## Start
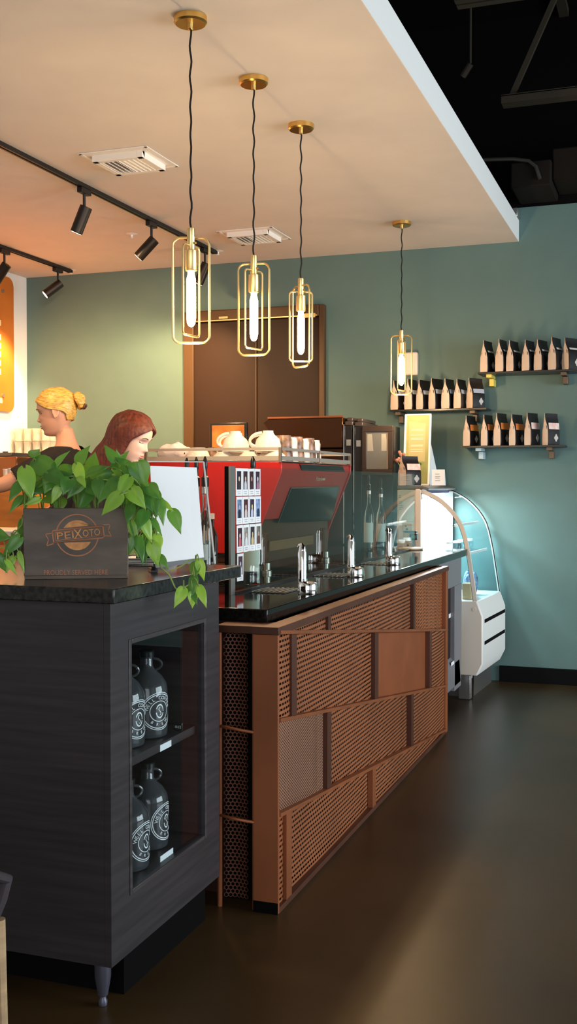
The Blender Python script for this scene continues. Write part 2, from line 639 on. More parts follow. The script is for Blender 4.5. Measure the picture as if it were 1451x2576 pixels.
# door_1: brown double door with bronze frame
dr = MB().box(-3.458, -3.375, YW - 0.05, YW - 0.001, 0, 2.61).box(-2.40, -2.357, YW - 0.05, YW - 0.001, 0, 2.61).box(-3.375, -2.40, YW - 0.05, YW - 0.001, 2.53, 2.61)
door = struct('door_1', dr, M['doorframe'], bev=0.006)
part('leaf', MB().box(-3.374, -2.882, YW - 0.03, YW - 0.001, 0.01, 2.527), M['door'], door, bev=0.003)
part('leaf', MB().box(-2.876, -2.401, YW - 0.03, YW - 0.001, 0.01, 2.527), M['door'], door, bev=0.003)
part('astragal', MB().box(-2.886, -2.878, YW - 0.04, YW - 0.03, 0.02, 2.50), M['doorframe'], door)
cb = MB().bar((-3.36, YW - 0.055, 2.535), (-2.41, YW - 0.055, 2.535), 0.012, 0.008)
cb.box(-3.16, -3.09, YW - 0.07, YW - 0.03, 2.545, 2.56).box(-2.55, -2.42, YW - 0.065, YW - 0.05, 2.52, 2.55)
part('closer_bar', cb, M['brass_lt'], door, label='thin brass bar across the top of the door')

# open black roof structure: trusses running along X
for k, (ty, zb) in enumerate(((6.6, 3.6), (5.15, 3.6), (3.7, 3.6))):
    t = thing('roof_truss', (1.5, ty, zb), 'black steel roof truss ' + ('above the green wall and nearest it' if k == 0 else 'second from the green wall in the dark ceiling' if k == 1 else 'third from the green wall in the dark ceiling'), 'truss', 'roof trusses in the open dark ceiling')
    ch = MB().box(-1.0, 5.4, ty - 0.05, ty - 0.008, zb, zb + 0.045).box(-1.0, 5.4, ty + 0.008, ty + 0.05, zb, zb + 0.045)
    ch.box(-1.0, 5.4, ty - 0.05, ty + 0.05, zb + 0.04, zb + 0.05)
    part('bottom_chord', ch, M['steel_black'], t)
    part('top_chord', MB().box(-1.0, 5.4, ty - 0.05, ty + 0.05, zb + 0.72, zb + 0.80), M['steel_black'], t)
    x = -0.95
    s = 1
    while x < 5.0:
        x2 = x + 0.32
        part('web_bar', MB().bar((x, ty, zb + 0.04 if s > 0 else zb + 0.74), (x2, ty, zb + 0.74 if s > 0 else zb + 0.04), 0.03, 0.03), M['steel_black'], t)
        x = x2
        s = -s
for k, xx in enumerate((-0.72, 0.1, 0.9)):
    single('deck_purlin', MB().box(xx - 0.03, xx + 0.03, -3, 7.38, 4.40, 4.448), M['steel_black'], (xx, 2, 4.40),
           'dark steel purlin under the roof deck, ' + ('nearest the white soffit' if k == 0 else 'middle of three' if k == 1 else 'furthest from the white soffit'), 'purlin', 'purlins under the roof deck')
pts = [onY(1215, 402, 6.935), onY(1290, 400, 6.935), onY(1330, 405, 6.935), onY(1348, 420, 6.935), onY(1358, 450, 6.935)]
single('conduit', MB().tube(pts, 0.012, 8), mat('dull_conduit', (0.06, 0.055, 0.045), 0.5, 0.5), pts[0], 'thin grey conduit bending down above the green wall in the dark ceiling', 'conduit')
b0 = onY(1310, 520, 7.1)
dk = MB().box(-1.0, -0.75, 6.95, 7.38, 3.20, 3.36).box(-0.75, 1.2, 7.0, 7.38, 3.24, 3.44)
single('air_duct', dk, mat('dark_duct', (0.012, 0.009, 0.007), 0.8, spec=0.1), (-0.5, 7.2, 3.2), 'dark metal duct running above the green wall beside the soffit', 'duct', bev=0.01)
# small warm fixture in the dark ceiling that washes the soffit edge
p = onY(1183, 160, 6.3)
t = thing('hidden_spotlight', (p.x, p.y, p.z), 'small spotlight hidden in the dark ceiling beside the soffit edge', 'spotlight')
part('housing', MB().cyl((p.x, p.y, p.z), (p.x - 0.05, p.y + 0.02, p.z - 0.06), 0.022), M['can'], t)
part('yoke', MB().cyl((p.x, p.y, p.z), (p.x, p.y, 4.4495), 0.006), M['steel_black'], t)
spot_light('soffit_edge_spot', (p.x - 0.07, p.y + 0.03, p.z - 0.08), (-1.007, 5.7, 3.03), 60, (1, 0.8, 0.5), 60, 0.9)
# emergency clip at the soffit corner
q = onY(1298, 535, 7.3)
single('corner_clamp', MB().box(q.x - 0.02, q.x + 0.01, 7.28, 7.39, q.z - 0.03, q.z + 0.03), M['steel'], q, 'small metal clamp at the far corner of the soffit edge', 'clamp', bev=0.004)

# ------------------------------------------------------------------ air vents
def vent(x0, x1, y0, y1, label):
    cx, cy = (x0 + x1) / 2, (y0 + y1) / 2
    t = thing('air_vent', (cx, cy, ZC), label, 'vent', 'square air vents in the soffit')
    fr = MB()
    w = 0.018
    for a in ((x0, x1, y0, y0 + w), (x0, x1, y1 - w, y1), (x0, x0 + w, y0, y1), (x1 - w, x1, y0, y1)):
        fr.box(a[0], a[1], a[2], a[3], ZC - 0.006, ZC - 0.0005)
    # raised inner frame
    i = 0.05
    for a in ((x0 + i, x1 - i, y0 + i, y0 + i + 0.03), (x0 + i, x1 - i, y1 - i - 0.03, y1 - i), (x0 + i, x0 + i + 0.03, y0 + i, y1 - i), (x1 - i - 0.03, x1 - i, y0 + i, y1 - i)):
        fr.box(a[0], a[1], a[2], a[3], ZC - 0.035, ZC - 0.0005)
    fr.box(x0 + w, x1 - w, y0 + w, y1 - w, ZC - 0.004, ZC - 0.0005)
    part('frame', fr, M['vent'], t, bev=0.002)
    part('throat', MB().box(x0 + 0.08, x1 - 0.08, y0 + 0.08, y1 - 0.08, ZC - 0.006, ZC - 0.0045), M['dark'], t)
    n = 9
    for k in range(n):
        x = x0 + 0.085 + (x1 - x0 - 0.17) * k / (n - 1)
        lean = 0.012 * (-1 if k < n // 2 else 1)
        part('slat', MB().bar((x, y0 + 0.08, ZC - 0.022), (x, y1 - 0.08, ZC - 0.022), 0.003, 0.03, up=(lean * 60, 0, 1)), M['vent'], t)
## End
Challenge:
Repeat the listing above exactly from its first line to the line containing "part('closer_bar', cb, M['brass_lt'], door, label='thin", both included, and omit the pictures.

Answer to this exercise:
The Blender Python script for this scene continues. Write part 2, from line 639 on. More parts follow. The script is for Blender 4.5. Measure the picture as if it were 1451x2576 pixels.
# door_1: brown double door with bronze frame
dr = MB().box(-3.458, -3.375, YW - 0.05, YW - 0.001, 0, 2.61).box(-2.40, -2.357, YW - 0.05, YW - 0.001, 0, 2.61).box(-3.375, -2.40, YW - 0.05, YW - 0.001, 2.53, 2.61)
door = struct('door_1', dr, M['doorframe'], bev=0.006)
part('leaf', MB().box(-3.374, -2.882, YW - 0.03, YW - 0.001, 0.01, 2.527), M['door'], door, bev=0.003)
part('leaf', MB().box(-2.876, -2.401, YW - 0.03, YW - 0.001, 0.01, 2.527), M['door'], door, bev=0.003)
part('astragal', MB().box(-2.886, -2.878, YW - 0.04, YW - 0.03, 0.02, 2.50), M['doorframe'], door)
cb = MB().bar((-3.36, YW - 0.055, 2.535), (-2.41, YW - 0.055, 2.535), 0.012, 0.008)
cb.box(-3.16, -3.09, YW - 0.07, YW - 0.03, 2.545, 2.56).box(-2.55, -2.42, YW - 0.065, YW - 0.05, 2.52, 2.55)
part('closer_bar', cb, M['brass_lt'], door, label='thin brass bar across the top of the door')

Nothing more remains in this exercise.